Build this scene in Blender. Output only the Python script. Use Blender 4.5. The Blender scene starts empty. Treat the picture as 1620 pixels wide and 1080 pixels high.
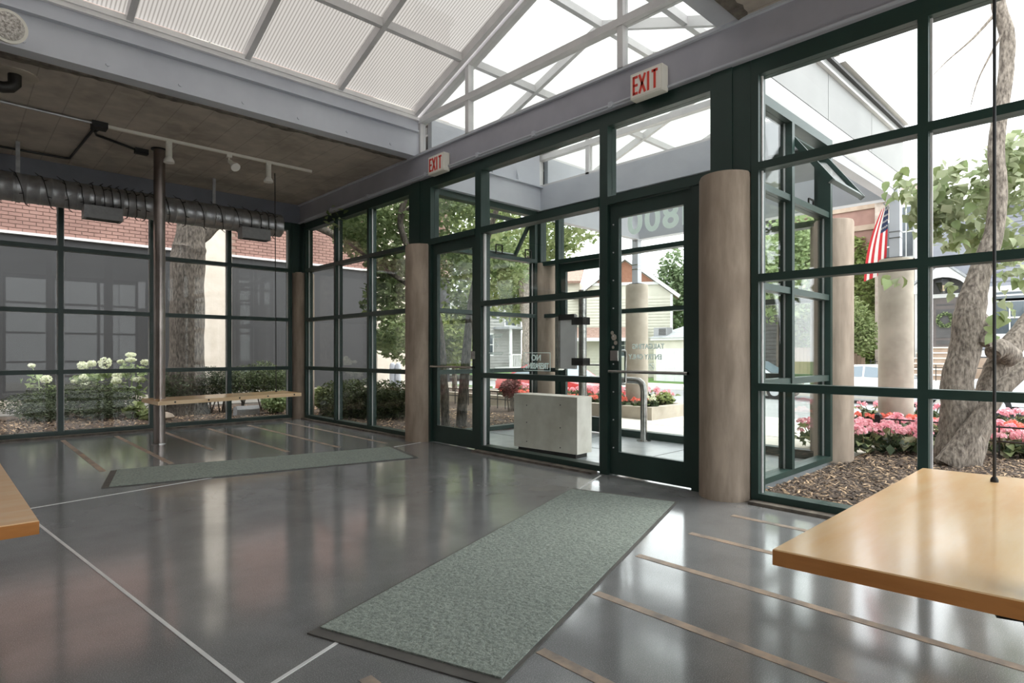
import bpy, bmesh, math, random
import numpy as np
from mathutils import Vector, Matrix, noise
rng = random.Random(7)
S = bpy.context.scene
C = S.collection
# ------------------------------------------------------------------ camera, sky, sun, exposure
CAM = Vector((0, 0, 1.10))
FX, FY = 0.68806, 0.72565            # the camera's level line of sight
cd = bpy.data.cameras.new('camera'); cam = bpy.data.objects.new('camera', cd); C.objects.link(cam)
cd.sensor_width = 36; cd.lens = 20.86; cd.shift_y = 18 / 1620; cd.clip_end = 400; cd.clip_start = 0.02
cam.location = CAM; cam.rotation_euler = (math.pi / 2, 0, -math.atan2(FX, FY))
S.camera = cam
w = bpy.data.worlds.new('sky'); S.world = w; w.use_nodes = True
nt = w.node_tree; bg = nt.nodes['Background']
bg.inputs[0].default_value = (0.95, 0.97, 1.0, 1); bg.inputs[1].default_value = 0.9
sd = bpy.data.lights.new('sun', 'SUN'); sun = bpy.data.objects.new('sun', sd); C.objects.link(sun)
sd.energy = 0.7; sd.angle = math.radians(25); sd.color = (1, 0.96, 0.9)
sun.rotation_euler = (math.radians(32), 0, math.radians(60))
S.view_settings.view_transform = 'Standard'; S.view_settings.look = 'None'
S.view_settings.gamma = 1; S.view_settings.use_curve_mapping = False
S.view_settings.exposure = 2.12

# ------------------------------------------------------------------ materials
def lin(r, g, b):
    f = lambda v: ((v / 255 + 0.055) / 1.055) ** 2.4 if v > 10 else v / 255 / 12.92
    return (f(r), f(g), f(b), 1)
MATS = {}
def mat(name, c1, c2=None, scale=6, rough=0.6, metal=0, bump=0, detail=4, stretch=(1, 1, 1), spec=0.5, c3=None, s3=60, k3=0.3, coat=0, island=False, transl=0, ramp=(0.35, 0.65)):
    m = bpy.data.materials.new(name); m.use_nodes = True
    n = m.node_tree.nodes; L = m.node_tree.links; p = n['Principled BSDF']
    p.inputs['Base Color'].default_value = c1; p.inputs['Roughness'].default_value = rough
    p.inputs['Metallic'].default_value = metal; p.inputs['Specular IOR Level'].default_value = spec
    p.inputs['Coat Weight'].default_value = coat; p.inputs['Coat Roughness'].default_value = 0.12
    col = None
    geo = n.new('ShaderNodeNewGeometry')
    if c2 is not None:
        if island:
            fac = geo.outputs['Random Per Island']
        else:
            mp = n.new('ShaderNodeMapping'); mp.inputs['Scale'].default_value = stretch
            L.new(geo.outputs['Position'], mp.inputs['Vector'])
            t = n.new('ShaderNodeTexNoise'); t.inputs['Scale'].default_value = scale; t.inputs['Detail'].default_value = detail
            t.inputs['Roughness'].default_value = 0.6
            L.new(mp.outputs[0], t.inputs['Vector']); fac = t.outputs['Fac']
        r = n.new('ShaderNodeValToRGB'); r.color_ramp.elements[0].color = c1; r.color_ramp.elements[1].color = c2
        r.color_ramp.elements[0].position, r.color_ramp.elements[1].position = (0, 1) if island else ramp
        L.new(fac, r.inputs[0]); col = r.outputs[0]
        if c3 is not None:
            t3 = n.new('ShaderNodeTexNoise'); t3.inputs['Scale'].default_value = s3; t3.inputs['Detail'].default_value = 2
            L.new(geo.outputs['Position'], t3.inputs['Vector'])
            r3 = n.new('ShaderNodeValToRGB'); r3.color_ramp.elements[0].position = 0.5; r3.color_ramp.elements[1].position = 0.68
            r3.color_ramp.elements[0].color = (0, 0, 0, 1); r3.color_ramp.elements[1].color = (k3, k3, k3, 1)
            L.new(t3.outputs['Fac'], r3.inputs[0])
            mx = n.new('ShaderNodeMixRGB'); mx.inputs['Color2'].default_value = c3
            L.new(r3.outputs[0], mx.inputs['Fac']); L.new(col, mx.inputs['Color1']); col = mx.outputs[0]
        L.new(col, p.inputs['Base Color'])
        if bump and not island:
            b = n.new('ShaderNodeBump'); b.inputs['Strength'].default_value = bump; b.inputs['Distance'].default_value = 0.02
            L.new(fac, b.inputs['Height']); L.new(b.outputs[0], p.inputs['Normal'])
    if transl:
        tr = n.new('ShaderNodeBsdfTranslucent'); tr.inputs[0].default_value = c1
        if col is not None: L.new(col, tr.inputs[0])
        mx = n.new('ShaderNodeMixShader'); mx.inputs[0].default_value = transl
        L.new(p.outputs[0], mx.inputs[1]); L.new(tr.outputs[0], mx.inputs[2])
        L.new(mx.outputs[0], n['Material Output'].inputs[0])
    MATS[name] = m
    return m
def glassmat(name, tint, base=0.045, k=0.8, rough=0.0):
    m = bpy.data.materials.new(name); m.use_nodes = True
    n = m.node_tree.nodes; L = m.node_tree.links; n.remove(n['Principled BSDF'])
    tr = n.new('ShaderNodeBsdfTransparent'); tr.inputs[0].default_value = tint
    gl = n.new('ShaderNodeBsdfGlossy'); gl.inputs['Roughness'].default_value = rough
    lw = n.new('ShaderNodeLayerWeight'); lw.inputs[0].default_value = 0.5
    pw = n.new('ShaderNodeMath'); pw.operation = 'POWER'; pw.inputs[1].default_value = 4
    L.new(lw.outputs['Facing'], pw.inputs[0])
    ma = n.new('ShaderNodeMath'); ma.operation = 'MULTIPLY_ADD'; ma.inputs[1].default_value = k; ma.inputs[2].default_value = base
    L.new(pw.outputs[0], ma.inputs[0])
    mx = n.new('ShaderNodeMixShader'); L.new(ma.outputs[0], mx.inputs[0]); L.new(tr.outputs[0], mx.inputs[1]); L.new(gl.outputs[0], mx.inputs[2])
    L.new(mx.outputs[0], n['Material Output'].inputs[0]); MATS[name] = m
    return m
def polymat(name, ca, cb):
    m = bpy.data.materials.new(name); m.use_nodes = True
    n = m.node_tree.nodes; L = m.node_tree.links; p = n['Principled BSDF']
    geo = n.new('ShaderNodeNewGeometry'); sx = n.new('ShaderNodeSeparateXYZ'); L.new(geo.outputs['Position'], sx.inputs[0])
    mu = n.new('ShaderNodeMath'); mu.operation = 'MULTIPLY'; mu.inputs[1].default_value = 2 * math.pi / 0.032; L.new(sx.outputs[0], mu.inputs[0])
    si = n.new('ShaderNodeMath'); si.operation = 'SINE'; L.new(mu.outputs[0], si.inputs[0])
    r = n.new('ShaderNodeValToRGB'); r.color_ramp.elements[0].position = 0.0; r.color_ramp.elements[1].position = 0.75
    r.color_ramp.elements[0].color = ca; r.color_ramp.elements[1].color = cb
    L.new(si.outputs[0], r.inputs[0])
    tr = n.new('ShaderNodeBsdfTranslucent'); L.new(r.outputs[0], tr.inputs[0])
    tp = n.new('ShaderNodeBsdfTransparent'); L.new(r.outputs[0], tp.inputs[0])
    gl = n.new('ShaderNodeBsdfGlossy'); gl.inputs['Roughness'].default_value = 0.25; gl.inputs[0].default_value = (0.8, 0.8, 0.8, 1)
    m1 = n.new('ShaderNodeMixShader'); m1.inputs[0].default_value = 0.12; L.new(tr.outputs[0], m1.inputs[1]); L.new(tp.outputs[0], m1.inputs[2])
    m2 = n.new('ShaderNodeMixShader'); m2.inputs[0].default_value = 0.06; L.new(m1.outputs[0], m2.inputs[1]); L.new(gl.outputs[0], m2.inputs[2])
    L.new(m2.outputs[0], n['Material Output'].inputs[0]); n.remove(p); MATS[name] = m
mat('terrazzo', lin(124, 125, 126), lin(140, 141, 142), 3.0, rough=0.12, c3=lin(200, 200, 200), s3=260, k3=0.5, spec=0.9, coat=0.35)
mat('slab', lin(176, 181, 184), lin(190, 194, 196), 4, rough=0.25)
mat('white_strip', lin(240, 240, 240), lin(225, 225, 225), 8, rough=0.5)
mat('inlay', lin(196, 172, 150), lin(134, 126, 120), 7, rough=0.45, detail=6)
mat('ceiling_conc', lin(184, 174, 164), lin(152, 143, 134), 1.6, rough=0.9, bump=0.5, detail=8, c3=lin(196, 184, 172), s3=5, k3=0.45)
mat('column_conc', lin(180, 163, 147), lin(146, 131, 117), 3.0, rough=0.85, bump=0.25, stretch=(3, 3, 0.6), detail=8, c3=lin(150, 134, 120), s3=2.2, k3=0.5)
mat('light_conc', lin(186, 176, 163), lin(160, 151, 138), 3, rough=0.85, bump=0.2, detail=8)
mat('curb', lin(120, 112, 102), lin(80, 74, 68), 9, rough=0.9, bump=0.4)
mat('green', lin(34, 58, 52), lin(29, 51, 46), 3, rough=0.42)
mat('steel_grey', lin(196, 199, 207), lin(186, 189, 198), 2, rough=0.5)
mat('alu', lin(218, 216, 216), lin(204, 202, 203), 3, rough=0.4)
mat('fascia_white', lin(146, 146, 145), lin(137, 137, 136), 1.2, rough=0.6)
mat('dark_metal', lin(58, 56, 54), lin(48, 46, 45), 6, rough=0.45, metal=0.6)
mat('black', lin(22, 22, 23), lin(30, 30, 31), 8, rough=0.5)
mat('stainless', lin(190, 188, 184), lin(160, 158, 155), 3, rough=0.25, metal=1, stretch=(1, 1, 8))
mat('bronze_pole', lin(160, 150, 146), lin(125, 116, 112), 2, rough=0.28, metal=0.9)
mat('galv', lin(175, 175, 177), lin(150, 150, 152), 9, rough=0.38, metal=0.75)
mat('box_grey', lin(150, 150, 152), lin(138, 138, 140), 20, rough=0.6)
mat('maple', lin(255, 216, 166), lin(253, 204, 146), 2.0, rough=0.2, stretch=(1.2, 6, 6), detail=6, coat=0.4)
mat('maple_edge', lin(222, 152, 88), lin(200, 130, 68), 3, rough=0.3, stretch=(1, 1, 6), detail=5)
mat('mat_green', lin(170, 179, 171), lin(136, 146, 139), 55, rough=0.95, detail=3, bump=0.6, c3=lin(90, 104, 97), s3=180, k3=0.5)
mat('rubber', lin(104, 102, 98), lin(90, 88, 85), 9, rough=0.7)
mat('white_plastic', lin(232, 228, 218), lin(222, 218, 208), 4, rough=0.45)
mat('bulb', lin(235, 232, 226), lin(225, 222, 216), 4, rough=0.3)
mat('red', lin(222, 62, 44), rough=0.5)
mat('sign_white', lin(245, 240, 232), rough=0.5)
mat('vinyl', lin(246, 252, 250), lin(242, 250, 248), 4, rough=0.6, transl=0.5)
mat('steel_shaded', lin(116, 119, 130), lin(106, 109, 120), 2, rough=0.5)  # grey beam steel with the shade under the ceiling put into its colour
mat('maple_pale', lin(238, 208, 170), lin(226, 192, 150), 3, rough=0.3, stretch=(1, 1, 6), detail=5)
mat('steel_half_shaded', lin(172, 171, 181), lin(162, 161, 171), 2, rough=0.5)  # beam steel darkened to carry the shade on the unlit street-wall beam
mat('block_conc', lin(240, 234, 224), lin(216, 209, 197), 4, rough=0.85, bump=0.2, detail=8)
mat('eave_white', lin(240, 238, 237), lin(228, 226, 226), 3, rough=0.4)
mat('plaster', lin(205, 203, 199), lin(195, 193, 189), 1.5, rough=0.85)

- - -

**What is required**
Repeat only the lines from the beginning of the material through the line containing "S.view_settings.exposure = 2.12", both ends kept, leaving pictures out.

**Answer in full**
Build this scene in Blender. Output only the Python script. Use Blender 4.5. The Blender scene starts empty. Treat the picture as 1620 pixels wide and 1080 pixels high.
import bpy, bmesh, math, random
import numpy as np
from mathutils import Vector, Matrix, noise
rng = random.Random(7)
S = bpy.context.scene
C = S.collection
# ------------------------------------------------------------------ camera, sky, sun, exposure
CAM = Vector((0, 0, 1.10))
FX, FY = 0.68806, 0.72565            # the camera's level line of sight
cd = bpy.data.cameras.new('camera'); cam = bpy.data.objects.new('camera', cd); C.objects.link(cam)
cd.sensor_width = 36; cd.lens = 20.86; cd.shift_y = 18 / 1620; cd.clip_end = 400; cd.clip_start = 0.02
cam.location = CAM; cam.rotation_euler = (math.pi / 2, 0, -math.atan2(FX, FY))
S.camera = cam
w = bpy.data.worlds.new('sky'); S.world = w; w.use_nodes = True
nt = w.node_tree; bg = nt.nodes['Background']
bg.inputs[0].default_value = (0.95, 0.97, 1.0, 1); bg.inputs[1].default_value = 0.9
sd = bpy.data.lights.new('sun', 'SUN'); sun = bpy.data.objects.new('sun', sd); C.objects.link(sun)
sd.energy = 0.7; sd.angle = math.radians(25); sd.color = (1, 0.96, 0.9)
sun.rotation_euler = (math.radians(32), 0, math.radians(60))
S.view_settings.view_transform = 'Standard'; S.view_settings.look = 'None'
S.view_settings.gamma = 1; S.view_settings.use_curve_mapping = False
S.view_settings.exposure = 2.12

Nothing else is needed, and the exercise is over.